Em outubro de 1914, o rapazola, então com
16 anos, desembarca de volta em Belém, com um folhetim – Criminoso por
ambição – no saco de viagem. O que aconteceu naquele intervalo de 3 anos e
8 meses, no seringal Paraíso, não foi registrado em lugar algum. Na edição
comemorativa dos 25 anos de A selva,
em 1955, Ferreira de Castro insere uma “Pequena história de ‘A selva’” – e começa a narrativa no
exato momento da partida do seringal:
Foi à uma hora da
noite, a noite densa, quente e húmida de 28 de Outubro de 1914, que parti do
seringal onde decorre este livro, lá longe, nas margens escalavradas do
Madeira, que nenhuma estrela, então, alumiava. (CASTRO, 1989b, p. 17)
Parágrafos depois, ele diz que, do tempo
ali passado,
não houve um só
dia em que não desejasse evadir-me para a cidade, libertar-me da selva, tomar
um barco e fugir, fugir de qualquer forma, mas fugir! (CASTRO, 1989b, p. 18)
Seu biógrafo registra na cronologia da
vida e da obra do autor, depois de breve comentário sobre o ano de 1911, onde
dá notícias de “suas primeiras tentativas literárias”:
1912-1913 – Vive
em plena selva, empregado no armazém aviador do seringal, e continua a produzir
contos e crónicas para pequenos jornais e revistas de vários estados do Brasil.
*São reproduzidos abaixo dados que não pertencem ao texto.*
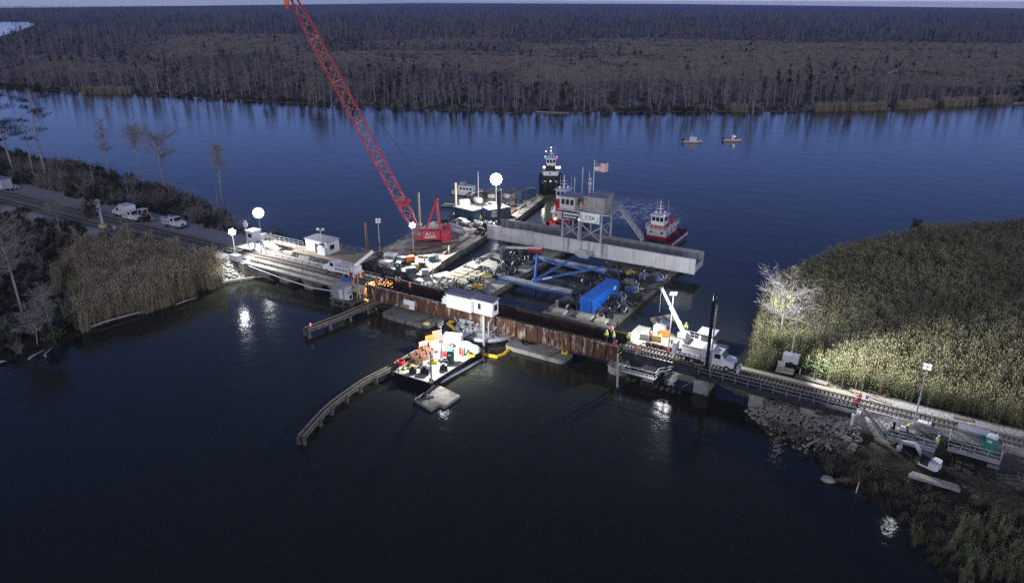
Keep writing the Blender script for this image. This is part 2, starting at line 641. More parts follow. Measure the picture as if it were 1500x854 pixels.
# ------------------------------------------------------------------ land
def land_material(name, base, patch, wet):
    m = bpy.data.materials.new(name)
    m.use_nodes = True
    n, l = m.node_tree.nodes, m.node_tree.links
    b = n['Principled BSDF']
    b.inputs['Roughness'].default_value = 0.95
    b.inputs['Specular IOR Level'].default_value = 0.15
    tc = n.new('ShaderNodeTexCoord')
    ramps = []
    for s, c0, c1, p0, p1 in ((0.35, base, patch, 0.42, 0.62), (5.0, (0.22, 0.215, 0.21), (0.66, 0.64, 0.60), 0.35, 0.7)):
        no = n.new('ShaderNodeTexNoise')
        no.inputs['Scale'].default_value = s
        no.inputs['Detail'].default_value = 10
        no.inputs['Roughness'].default_value = 0.7
        l.new(tc.outputs['Object'], no.inputs['Vector'])
        cr = n.new('ShaderNodeValToRGB')
        cr.color_ramp.elements[0].position, cr.color_ramp.elements[1].position = p0, p1
        cr.color_ramp.elements[0].color, cr.color_ramp.elements[1].color = list(c0) + [1], list(c1) + [1]
        l.new(no.outputs['Fac'], cr.inputs['Fac'])
        ramps.append(cr.outputs['Color'])
    at_ = n.new('ShaderNodeAttribute')
    at_.attribute_name = 'gravel'
    mx = n.new('ShaderNodeMix')
    mx.data_type = 'RGBA'
    l.new(at_.outputs['Fac'], mx.inputs['Factor'])
    l.new(ramps[0], mx.inputs['A'])
    l.new(ramps[1], mx.inputs['B'])
    l.new(mx.outputs['Result'], b.inputs['Base Color'])
    no = n.new('ShaderNodeTexNoise')
    no.inputs['Scale'].default_value = 2.2
    no.inputs['Detail'].default_value = 8
    l.new(tc.outputs['Object'], no.inputs['Vector'])
    bp = n.new('ShaderNodeBump')
    bp.inputs['Strength'].default_value = 0.7
    bp.inputs['Distance'].default_value = 0.25
    l.new(no.outputs['Fac'], bp.inputs['Height'])
    l.new(bp.outputs[0], b.inputs['Normal'])
    MATS[name] = m


land_material('marsh_ground', (0.018, 0.016, 0.012), (0.066, 0.056, 0.037), 0.3)
land_material('swamp_floor', (0.065, 0.055, 0.045), (0.27, 0.225, 0.18), 0.3)

LEFT = [(-61.5, -130), (-62.5, -80), (-63.7, -53), (-60.5, -48), (-64.5, -37.3), (-62.9, -28.9), (-62, -15.8), (-62.6, -8.1), (-60.5, -3.1), (-60.5, 3.5),
        (-66, 8), (-76, 12.5), (-90, 17), (-112, 24), (-140, 30), (-175, 36), (-215, 33), (-300, 45), (-460, 75), (-460, -130)]
RIGHT = [(73, -60), (73.0, -28), (70.2, -20.7), (66.3, -17.4), (61.2, -14.2), (57.3, -10.6), (52, -8.6), (47.5, -4.0), (44.5, 2.5), (42.5, 6.5), (42.0, 14),
         (40.0, 27), (38.3, 42), (40.5, 58), (46.5, 77), (66, 110), (88, 132), (120, 150), (190, 168), (240, 170), (240, -60)]


def bank_left(x, y):
    h = np.clip(sdist(x, y, LEFT) * 0.30, -1.2, 0.75) + (vnoise(x, y, 3.0) - 0.5) * 0.3 + (vnoise(x, y, 11.0) - 0.5) * 0.5
    emb = sstep(-12.5, -7.8, y) * (1 - sstep(10.5, 14.5, y)) * (1 - sstep(-66, -60.5, x))
    return h * (1 - emb) + emb * 3.45, emb


def bank_right(x, y):
    h = np.clip(sdist(x, y, RIGHT) * 0.30, -1.2, 0.8) + (vnoise(x, y, 2.5) - 0.5) * 0.35 + (vnoise(x, y, 9.0) - 0.5) * 0.5
    emb = sstep(-7.5, -1.8, y) * (1 - sstep(4.2, 8.5, y)) * sstep(55.5, 62, x)
    yard = 0.85 * sstep(-15, -8, y) * (1 - sstep(-5, -1.5, y)) * sstep(60, 66, x) * 1.6
    path = sstep(1.6, 2.4, y) * (1 - sstep(6.5, 10, y)) * sstep(43, 47, x) * 2.7
    return np.maximum(np.maximum(h * (1 - emb) + emb * 3.45, h + yard), np.minimum(path + h * 0.3, 3.3)), emb


def land(name, poly, fn, x0, x1, y0, y1, step, grav):
    xs, ys = np.arange(x0, x1 + step, step), np.arange(y0, y1 + step, step)
    X, Y = np.meshgrid(xs, ys)
    Z, E_ = fn(X, Y)
    keep = sdist(X, Y, poly) > -5
    nx = len(xs)
    idx = np.arange(X.size).reshape(X.shape)
    k = keep[:-1, :-1] | keep[1:, :-1] | keep[:-1, 1:] | keep[1:, 1:]
    F = np.stack([idx[:-1, :-1][k], idx[:-1, 1:][k], idx[1:, 1:][k], idx[1:, :-1][k]], 1)
    used = np.unique(F)
    re = np.full(X.size, -1)
    re[used] = np.arange(len(used))
    V = np.stack([X.ravel(), Y.ravel(), Z.ravel()], 1)[used]
    me = bpy.data.meshes.new(name)
    me.from_pydata(V.tolist(), [], re[F].tolist())
    me.materials.append(MATS['marsh_ground'])
    a = me.attributes.new('gravel', 'FLOAT', 'POINT')
    a.data.foreach_set('value', grav(V[:, 0], V[:, 1]).astype(np.float32))
    me.polygons.foreach_set('use_smooth', [True] * len(me.polygons))
    me.update()
    o = bpy.data.objects.new(name, me)
    COL.objects.link(o)
    return tag(o, kind='structure')


def grav_left(x, y):
    wob = (vnoise(x, y, 4.0) - 0.5) * 3
    return sstep(-10.5, -8.5, y + wob * 0.6) * (1 - sstep(10.0, 12.0, y + wob)) * (1 - sstep(-64, -60, x))


def grav_right(x, y):
    wob = (vnoise(x, y, 3.0) - 0.5) * 2.5
    a = sstep(-6.0, -3.5, y + wob - 3.2 * sstep(66, 70, x)) * (1 - sstep(4.0, 5.2, y + wob * 0.5)) * sstep(57, 61, x)
    b_ = 0.8 * sstep(1.8, 2.4, y) * (1 - sstep(4.2, 5.2, y + wob * 0.4)) * sstep(43, 46, x)
    c_ = 0.12 * sstep(-9, -6, y + wob) * (1 - sstep(-3, -1, y)) * sstep(76, 80, x)
    return np.maximum(np.maximum(a, b_), c_)


land('marsh_land', LEFT, bank_left, -460, -56, -130, 80, 1.6, grav_left)
land('marsh_land', RIGHT, bank_right, 36, 240, -60, 174, 1.1, grav_right)

FAR = [(-4000, -900), (-1500, -60), (-900, 60), (-509, 162), (-423, 174), (-394, 189), (-250, 213), (-145, 246), (-66, 297), (-6, 341), (45, 394), (97, 453), (220, 570), (500, 780), (1200, 1200), (6000, 3000)]
fv, ff = [], []
pts_far = []
for i in range(len(FAR) - 1):
    a, b_ = Vector((*FAR[i], 0)), Vector((*FAR[i + 1], 0))
    k = max(1, min(60, int((b_ - a).length / 8)))
    for j in range(k):
        pts_far.append(a.lerp(b_, j / k))
pts_far.append(Vector((*FAR[-1], 0)))
inward = Vector((-0.516, 0.856, 0))
rows = []
for d, z in ((-3, -0.8), (2, 0.3), (9, 0.7), (60, 0.9), (300, 0.9), (1200, 1.0), (4000, 1.0), (14000, 1.0), (32000, 1.0)):
    row = []
    for i, p in enumerate(pts_far):
        q = p + inward * d
        if d < 70 and -700 < p.x < 400:
            q = q + inward * (2.2 * (vnoise(p.x, p.y, 9.0) - 0.5) * 2 + 1.5 * math.sin(p.x * 0.05))
        row.append(len(fv))
        fv.append((q.x, q.y, z))
    rows.append(row)
for r0, r1 in zip(rows[:-1], rows[1:]):
    for i in range(len(r0) - 1):
        ff.append((r0[i], r0[i + 1], r1[i + 1], r1[i]))
me = bpy.data.meshes.new('swamp_land')
me.from_pydata(fv, [], ff)
me.materials.append(MATS['swamp_floor'])
far_o = bpy.data.objects.new('swamp_land', me)
COL.objects.link(far_o)
tag(far_o, kind='structure')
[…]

Escreve o seu primeiro romance, Criminoso por ambição, cujo manuscrito
copia e corrige mais de uma vez. (BRASIL, p. 136-137)
No ano de 1914, registra apenas a saída do
seringal e o consequente regresso a Belém.
Como se depreende da leitura dessas notas,
é no seringal Paraíso que o jovem escritor começa a construir seus mundos, suas
verdades. Seu biógrafo, em vez de buscar a informação junto à fonte primária –
o próprio biografado –, limita-se a dividir suas dúvidas com o incauto e
decepcionado leitor:
Que romances teria
lido o empregadito do armazém aviador do Paraíso, o imigrante desmunido, o
adolescente transferido do cárcere estreito da sua aldeia serrana para a grande
selva amazónica? (BRASIL, p. 32)
O escritor cearense Raimundo Magalhães
Júnior, em panegírico dirigido ao autor português, em 1959, diz que o considera
um autor brasileiro, e justifica:
Não é como a um
escritor português que pretendo saudá-lo. É antes, como a um grande escritor
brasileiro, tantos e tão fortes são os laços que unem Ferreira de Castro ao
nosso país e às próprias letras brasileiras. Quem lhe conheça a biografia
saberá, sem dúvida, que foi no Brasil que despertou para elas. Menino, ainda,
de treze para catorze anos, rabiscou no seringal Paraíso, à margem do rio
Madeira, suas primeiras tentativas literárias. Prisioneiro da floresta, rodeado
pelo mistério da natureza tropical, foi no mundo de assombros da Amazônia que
encontrou sua vocação. E de lá, de tão longe, mandou seus primeiros escritos
não a um jornal português, mas a um mensário do Rio Grande do Sul. Escrevia no
Brasil e eram leitores brasileiros os que primeiro haveriam de conhecer as suas
produções. (apud BRASIL, p. 95)
Por tudo o que não se disse, conclui-se
que o seringal Paraíso estava longe de ser o inferno recriado na sua versão
literária. O desejo de evadir-se da selva tem uma razão óbvia: solidão. Acrescente-se
ainda a distância de casa e dos seus, a rudeza do ambiente e das pessoas que
iriam depois servir de modelo à ficção – diferentes da rudeza do ambiente e das
pessoas que ele conhecera na vila de sua infância.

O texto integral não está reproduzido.